One disadvantage to online giving is the cost of processing online donations; a small portion of each donation typically goes to the company that handles the transaction. For a nonprofit, losing, say, 3 cents off each dollar might be a loss worth taking, compared to getting nothing, to acquire a new donor. But if an existing donor is moving from paper checks to a website, a nonprofit is effectively losing money.
“At the Y, we use it, but even for us it’s a financial barrier,” Clements says of online transactions. “I can imagine for smaller nonprofits it’s a larger barrier.”
While online donations account for less than 5 percent of the Y’s donations now, that is set to grow. That’s because, in general, older people give more to charity.

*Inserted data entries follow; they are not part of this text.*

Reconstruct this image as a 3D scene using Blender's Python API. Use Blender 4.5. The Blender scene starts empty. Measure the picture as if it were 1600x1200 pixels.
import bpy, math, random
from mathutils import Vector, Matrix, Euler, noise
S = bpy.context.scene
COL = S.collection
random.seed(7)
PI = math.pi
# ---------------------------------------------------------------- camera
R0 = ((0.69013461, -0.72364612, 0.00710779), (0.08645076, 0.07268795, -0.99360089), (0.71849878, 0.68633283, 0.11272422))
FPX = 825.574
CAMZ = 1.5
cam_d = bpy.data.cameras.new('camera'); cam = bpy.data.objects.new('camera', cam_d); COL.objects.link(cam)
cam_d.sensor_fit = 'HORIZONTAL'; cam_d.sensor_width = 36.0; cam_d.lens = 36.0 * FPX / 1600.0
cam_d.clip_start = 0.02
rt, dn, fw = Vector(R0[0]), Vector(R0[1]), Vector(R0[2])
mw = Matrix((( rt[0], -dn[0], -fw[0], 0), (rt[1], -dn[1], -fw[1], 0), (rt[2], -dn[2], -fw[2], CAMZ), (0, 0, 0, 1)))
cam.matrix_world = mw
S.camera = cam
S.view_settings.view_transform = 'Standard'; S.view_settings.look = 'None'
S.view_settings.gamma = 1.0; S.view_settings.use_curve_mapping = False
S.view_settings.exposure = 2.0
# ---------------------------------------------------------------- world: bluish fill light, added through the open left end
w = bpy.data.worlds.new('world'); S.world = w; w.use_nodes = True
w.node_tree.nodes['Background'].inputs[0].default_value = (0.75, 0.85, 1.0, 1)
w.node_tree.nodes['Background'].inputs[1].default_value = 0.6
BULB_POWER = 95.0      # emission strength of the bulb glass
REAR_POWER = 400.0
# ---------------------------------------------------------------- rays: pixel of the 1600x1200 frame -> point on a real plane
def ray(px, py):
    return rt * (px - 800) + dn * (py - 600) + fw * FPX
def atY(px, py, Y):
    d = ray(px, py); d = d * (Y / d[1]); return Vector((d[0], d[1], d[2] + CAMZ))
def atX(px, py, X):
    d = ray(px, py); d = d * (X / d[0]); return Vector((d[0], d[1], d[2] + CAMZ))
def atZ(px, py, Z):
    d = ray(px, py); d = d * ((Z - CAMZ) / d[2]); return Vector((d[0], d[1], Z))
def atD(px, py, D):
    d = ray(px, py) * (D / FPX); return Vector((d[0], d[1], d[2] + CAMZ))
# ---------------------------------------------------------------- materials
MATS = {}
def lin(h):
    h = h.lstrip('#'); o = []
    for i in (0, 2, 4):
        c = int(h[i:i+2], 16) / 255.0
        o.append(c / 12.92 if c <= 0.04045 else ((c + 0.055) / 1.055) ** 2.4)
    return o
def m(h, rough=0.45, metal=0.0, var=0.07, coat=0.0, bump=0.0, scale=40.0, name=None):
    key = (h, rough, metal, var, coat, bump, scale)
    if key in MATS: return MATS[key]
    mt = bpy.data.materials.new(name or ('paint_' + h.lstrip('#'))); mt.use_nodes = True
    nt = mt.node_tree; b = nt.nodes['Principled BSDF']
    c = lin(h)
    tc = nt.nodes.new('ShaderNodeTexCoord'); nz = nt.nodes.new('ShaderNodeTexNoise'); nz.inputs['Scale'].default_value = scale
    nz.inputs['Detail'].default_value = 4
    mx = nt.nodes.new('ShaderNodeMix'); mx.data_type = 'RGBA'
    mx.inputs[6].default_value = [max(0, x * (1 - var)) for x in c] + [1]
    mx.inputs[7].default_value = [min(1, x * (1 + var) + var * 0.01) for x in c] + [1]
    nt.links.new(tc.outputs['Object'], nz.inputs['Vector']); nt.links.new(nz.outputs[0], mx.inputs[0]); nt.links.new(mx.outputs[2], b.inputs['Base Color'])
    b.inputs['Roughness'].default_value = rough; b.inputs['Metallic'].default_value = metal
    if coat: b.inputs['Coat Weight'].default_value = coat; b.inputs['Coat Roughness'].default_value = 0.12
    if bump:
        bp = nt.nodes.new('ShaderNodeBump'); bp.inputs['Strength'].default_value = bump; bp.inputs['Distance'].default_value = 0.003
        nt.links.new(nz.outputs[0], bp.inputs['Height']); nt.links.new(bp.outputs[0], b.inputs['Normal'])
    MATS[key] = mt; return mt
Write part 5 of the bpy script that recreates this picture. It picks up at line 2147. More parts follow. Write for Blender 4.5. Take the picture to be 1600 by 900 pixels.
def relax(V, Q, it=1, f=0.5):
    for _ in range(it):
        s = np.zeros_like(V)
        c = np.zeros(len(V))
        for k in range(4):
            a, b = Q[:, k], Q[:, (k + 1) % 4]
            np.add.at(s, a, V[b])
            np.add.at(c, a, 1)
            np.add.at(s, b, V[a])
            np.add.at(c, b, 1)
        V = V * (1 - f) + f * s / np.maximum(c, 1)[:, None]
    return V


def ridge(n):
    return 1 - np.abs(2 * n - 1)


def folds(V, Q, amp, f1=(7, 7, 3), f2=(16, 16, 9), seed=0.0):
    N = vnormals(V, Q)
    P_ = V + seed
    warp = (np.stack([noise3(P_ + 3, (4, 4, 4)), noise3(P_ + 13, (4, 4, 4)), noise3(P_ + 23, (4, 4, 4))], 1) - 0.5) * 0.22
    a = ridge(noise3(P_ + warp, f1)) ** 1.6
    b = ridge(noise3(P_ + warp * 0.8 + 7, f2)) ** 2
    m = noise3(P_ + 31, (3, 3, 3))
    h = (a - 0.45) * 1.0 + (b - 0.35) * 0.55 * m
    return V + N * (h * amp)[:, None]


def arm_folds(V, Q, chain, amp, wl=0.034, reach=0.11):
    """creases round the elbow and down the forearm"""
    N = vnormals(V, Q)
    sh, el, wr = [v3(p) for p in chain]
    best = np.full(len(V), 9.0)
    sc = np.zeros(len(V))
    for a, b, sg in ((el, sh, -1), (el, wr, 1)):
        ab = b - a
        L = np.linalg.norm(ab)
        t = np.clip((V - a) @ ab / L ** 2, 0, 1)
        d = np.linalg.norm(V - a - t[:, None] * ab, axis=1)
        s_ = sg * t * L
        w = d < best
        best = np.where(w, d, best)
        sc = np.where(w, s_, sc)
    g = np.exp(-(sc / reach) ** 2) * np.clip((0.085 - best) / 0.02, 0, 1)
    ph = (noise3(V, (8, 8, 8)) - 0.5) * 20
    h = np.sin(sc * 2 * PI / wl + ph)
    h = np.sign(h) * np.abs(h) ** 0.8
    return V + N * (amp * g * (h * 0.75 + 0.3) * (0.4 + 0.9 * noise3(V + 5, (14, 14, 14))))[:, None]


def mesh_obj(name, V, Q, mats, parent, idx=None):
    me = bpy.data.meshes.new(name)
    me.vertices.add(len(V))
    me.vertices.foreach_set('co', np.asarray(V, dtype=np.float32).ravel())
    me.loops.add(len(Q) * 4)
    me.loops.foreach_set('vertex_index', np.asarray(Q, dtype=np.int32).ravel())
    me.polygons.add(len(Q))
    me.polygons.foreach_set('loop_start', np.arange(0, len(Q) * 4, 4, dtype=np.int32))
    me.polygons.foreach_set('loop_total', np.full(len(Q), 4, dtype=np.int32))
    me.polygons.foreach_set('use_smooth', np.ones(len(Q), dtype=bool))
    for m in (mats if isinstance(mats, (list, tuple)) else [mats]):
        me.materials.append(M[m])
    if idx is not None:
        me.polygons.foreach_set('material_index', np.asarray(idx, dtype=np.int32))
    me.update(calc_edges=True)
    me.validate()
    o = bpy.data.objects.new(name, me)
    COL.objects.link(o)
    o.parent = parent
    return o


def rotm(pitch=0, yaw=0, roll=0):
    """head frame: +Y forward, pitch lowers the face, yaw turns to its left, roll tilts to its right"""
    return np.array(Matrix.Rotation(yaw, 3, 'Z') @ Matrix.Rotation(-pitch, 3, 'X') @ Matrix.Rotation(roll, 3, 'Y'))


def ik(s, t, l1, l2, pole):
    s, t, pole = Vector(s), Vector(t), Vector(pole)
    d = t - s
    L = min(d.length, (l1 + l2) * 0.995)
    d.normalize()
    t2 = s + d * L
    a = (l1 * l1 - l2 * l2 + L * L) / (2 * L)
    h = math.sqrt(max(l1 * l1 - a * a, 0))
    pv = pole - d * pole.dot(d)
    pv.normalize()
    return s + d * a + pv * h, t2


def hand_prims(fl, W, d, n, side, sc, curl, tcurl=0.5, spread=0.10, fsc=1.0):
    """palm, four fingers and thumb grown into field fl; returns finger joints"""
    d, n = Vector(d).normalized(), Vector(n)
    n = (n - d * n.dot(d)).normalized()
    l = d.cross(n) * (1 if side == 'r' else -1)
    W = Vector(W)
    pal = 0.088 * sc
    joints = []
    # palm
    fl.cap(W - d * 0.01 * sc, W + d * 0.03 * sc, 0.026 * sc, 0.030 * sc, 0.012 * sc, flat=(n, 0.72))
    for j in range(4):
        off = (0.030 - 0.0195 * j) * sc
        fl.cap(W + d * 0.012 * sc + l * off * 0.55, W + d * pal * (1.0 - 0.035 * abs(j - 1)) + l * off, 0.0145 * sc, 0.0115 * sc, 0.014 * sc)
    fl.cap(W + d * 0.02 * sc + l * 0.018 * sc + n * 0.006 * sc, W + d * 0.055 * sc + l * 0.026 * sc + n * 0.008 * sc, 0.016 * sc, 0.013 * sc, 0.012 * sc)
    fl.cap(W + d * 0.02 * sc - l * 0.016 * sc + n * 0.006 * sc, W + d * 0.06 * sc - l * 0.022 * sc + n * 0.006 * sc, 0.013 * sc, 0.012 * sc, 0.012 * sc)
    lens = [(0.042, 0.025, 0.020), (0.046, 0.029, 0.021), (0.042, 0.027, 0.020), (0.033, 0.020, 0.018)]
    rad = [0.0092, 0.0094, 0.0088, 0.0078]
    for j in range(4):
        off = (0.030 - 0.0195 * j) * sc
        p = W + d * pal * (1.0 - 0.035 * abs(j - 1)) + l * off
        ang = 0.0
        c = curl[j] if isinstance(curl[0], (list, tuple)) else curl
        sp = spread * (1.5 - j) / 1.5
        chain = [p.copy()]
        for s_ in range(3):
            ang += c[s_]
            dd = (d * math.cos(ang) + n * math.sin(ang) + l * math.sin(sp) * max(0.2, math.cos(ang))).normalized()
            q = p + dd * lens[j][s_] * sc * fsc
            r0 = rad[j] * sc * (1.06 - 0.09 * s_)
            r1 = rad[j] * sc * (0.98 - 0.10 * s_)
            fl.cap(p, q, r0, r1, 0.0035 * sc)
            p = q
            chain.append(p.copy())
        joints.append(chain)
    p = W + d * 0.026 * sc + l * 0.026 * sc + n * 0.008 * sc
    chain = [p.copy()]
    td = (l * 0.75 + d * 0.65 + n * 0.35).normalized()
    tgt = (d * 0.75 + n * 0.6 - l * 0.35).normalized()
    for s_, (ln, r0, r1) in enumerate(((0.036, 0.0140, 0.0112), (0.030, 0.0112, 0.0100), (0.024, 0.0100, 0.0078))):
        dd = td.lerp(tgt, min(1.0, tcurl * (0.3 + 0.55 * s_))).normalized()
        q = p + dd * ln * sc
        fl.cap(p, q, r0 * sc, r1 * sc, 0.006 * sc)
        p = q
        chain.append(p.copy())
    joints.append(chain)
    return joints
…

“As current millennials grow older, the use of digital technology will increase,” Clements says.
Giving safely online
With thousands of charities at your fingertips, how do you know what’s safe and what’s not?
Furthermore, how can you separate the legitimate charities from the (relatively few) frauds?
Kelly Sheridan, who administers college scholarships for the Delaware Community Foundation, does all her personal giving online and has some advice.
First, to limit her exposure to identity theft, she never uses a card connected to a bank account. That way, if her data falls into the wrong hands, the thief can’t simply empty her account.
Sheridan vets a charity by exploring its website and finding the group’s mission statement and sources of funding.
“I don’t usually look hard at their financials as much as their mission statement and a listing of who else has supported them,” she says.
If you’re the type of person who does want hard data, check out Guidestar.org to find free financial information, including the compensation of top employees.
Technical reminders on giving safely online come from Jamila Patton Anderson, the Y’s director of public relations: Look in your browser’s address bar and you’ll see most website addresses begin with “http.” Secure websites, ones that are protecting your data, have an “s” at the end: “https.” Also, the address should have a small picture of a lock next to it.
Building real connections
Though Archie lives in Alexandria, Va., the Delaware beaches hold

a special place in her memory. In the ‘80s, she and her friends would share beach house getaways. And that’s where she met Tim, who consistently made her laugh.
“It was definitely a ride for the memories of Dewey Beach,” she says of her October bike ride.
Aside from the huge financial success, perhaps the most unexpected part of her fundraising campaign was the emotional lift it gave her and Tim. Her first foray into online giving re-connected them to old friends, all thanks to her decision to share an authentic story.
“Every day, I would come home from work and read Tim the names and the thank-you notes,” Archie says. “This really lifted him up…It really is sustaining, I have to say.”